**DATA BLOCK:**
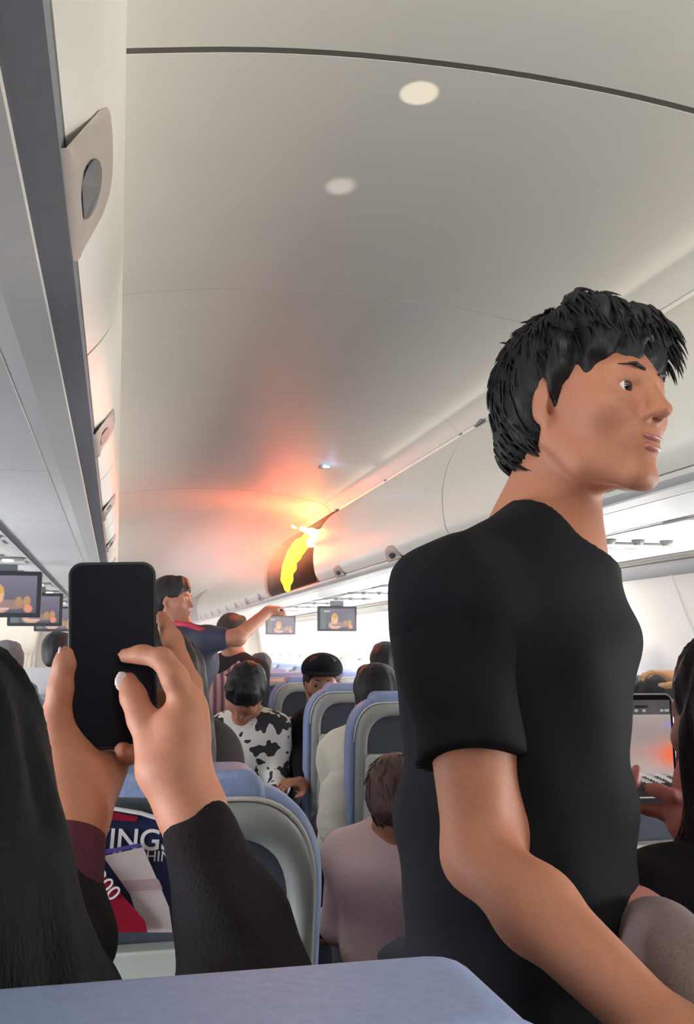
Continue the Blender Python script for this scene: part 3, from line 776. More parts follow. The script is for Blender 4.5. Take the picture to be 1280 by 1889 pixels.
def short_hair(body, c, Fm, m=None, h=0.005, s=1.0, fringe=True, vol=1.0, locks=0, seed=1, nape=-0.075):
    c = np.array(c, float); L = lambda a, b, z: c+s*(a*Fm[0]+b*Fm[1]+z*Fm[2])
    S = Solid(); v = 0.010*vol
    S.ell(L(0, -0.016, 0.042), np.array((0.077+v, 0.098+v, 0.082+1.2*v))*s, Fm, 0.02)
    S.ell(L(0, -0.045, -0.010), np.array((0.072+v*0.6, 0.068+v*0.6, 0.075))*s, Fm, 0.03)
    S.cap(L(-0.03, -0.085, -0.055), L(0.03, -0.085, -0.055), 0.018*s, k=0.03*s)
    if fringe:
        for i, a in enumerate(np.linspace(-0.05, 0.05, 7)):
            S.cap(L(a*0.9, 0.045, 0.100), L(a*1.12, 0.085-abs(a)*0.5, 0.060-0.006*math.sin(i*2.1)), 0.022*s, 0.010*s, 0.02*s)
    S.ell(L(0, 0.105, -0.03), np.array((0.078, 0.080, 0.082))*s, Fm, 0.012*s, '-')
    for q in (-1, 1):
        S.ell(L(q*0.085, 0.004, -0.022), np.array((0.030, 0.026, 0.036))*s, Fm, 0.010*s, '-')
    S.half(L(0, 0, nape), -Fm[2])
    o_noise = hair_noise(c, Fm, 0.003*vol, 55, seed)
    V, F = S.mesh(h*s, o_noise, 1)
    o = fast_mesh('hair', V, F, m or m_hair, body)
    if locks: add_locks(o, V, c, Fm, locks, seed, s)
    return o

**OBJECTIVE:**
Copy all the lines of data exactly as they appear, dropping any images.

**PROBLEM SOLUTION:**
Continue the Blender Python script for this scene: part 3, from line 776. More parts follow. The script is for Blender 4.5. Take the picture to be 1280 by 1889 pixels.
def short_hair(body, c, Fm, m=None, h=0.005, s=1.0, fringe=True, vol=1.0, locks=0, seed=1, nape=-0.075):
    c = np.array(c, float); L = lambda a, b, z: c+s*(a*Fm[0]+b*Fm[1]+z*Fm[2])
    S = Solid(); v = 0.010*vol
    S.ell(L(0, -0.016, 0.042), np.array((0.077+v, 0.098+v, 0.082+1.2*v))*s, Fm, 0.02)
    S.ell(L(0, -0.045, -0.010), np.array((0.072+v*0.6, 0.068+v*0.6, 0.075))*s, Fm, 0.03)
    S.cap(L(-0.03, -0.085, -0.055), L(0.03, -0.085, -0.055), 0.018*s, k=0.03*s)
    if fringe:
        for i, a in enumerate(np.linspace(-0.05, 0.05, 7)):
            S.cap(L(a*0.9, 0.045, 0.100), L(a*1.12, 0.085-abs(a)*0.5, 0.060-0.006*math.sin(i*2.1)), 0.022*s, 0.010*s, 0.02*s)
    S.ell(L(0, 0.105, -0.03), np.array((0.078, 0.080, 0.082))*s, Fm, 0.012*s, '-')
    for q in (-1, 1):
        S.ell(L(q*0.085, 0.004, -0.022), np.array((0.030, 0.026, 0.036))*s, Fm, 0.010*s, '-')
    S.half(L(0, 0, nape), -Fm[2])
    o_noise = hair_noise(c, Fm, 0.003*vol, 55, seed)
    V, F = S.mesh(h*s, o_noise, 1)
    o = fast_mesh('hair', V, F, m or m_hair, body)
    if locks: add_locks(o, V, c, Fm, locks, seed, s)
    return o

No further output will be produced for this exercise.